The beneficiary may seek renewals of this employment authorization in one-year increments if (1) he or she continues to face compelling circumstances and establishes that an immigrant visa number is unavailable based on the Final Action Date of the visa bulletin in effect on the date the renewal application is filed; or (2) the difference between his or her priority date and the Final Action Date is one year or less. (The beneficiary is not required to demonstrate compelling circumstances.)

  1. Employment Authorization Document Processing. In certain circumstances, DHS will grant an automatic extension of the Employment Authorization Document (EAD) for up to 180 days as long as the renewal application is based on the same employment authorization category as the existing EAD, the renewal application was timely filed prior to the expiration of the existing EAD, and the individual’s underlying eligibility for employment authorization continues beyond the EAD expiration.

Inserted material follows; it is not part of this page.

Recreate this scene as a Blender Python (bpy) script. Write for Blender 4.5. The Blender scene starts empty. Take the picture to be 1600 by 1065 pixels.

The extension is available only to certain foreign nationals, including adjustment of status applicants and individuals filing for renewal of Optional Practical Training based on a degree in a Science, Technology, Engineering, or Math (STEM) field. This provision does not apply to H-4, L-2, or E nonimmigrant spouses seeking an EAD renewal.

DHS also eliminated the provisions that mandate adjudication of an EAD application within 90 days and that authorize an interim EAD where adjudication takes more than the prescribed 90 days.

Finally, DHS also advised that the agency will adopt a filing policy that will generally permit individuals to file an EAD renewal application up to 180 days before the current EAD expires. This filing policy will be posted on the U.S. Citizenship and Immigration Services web site.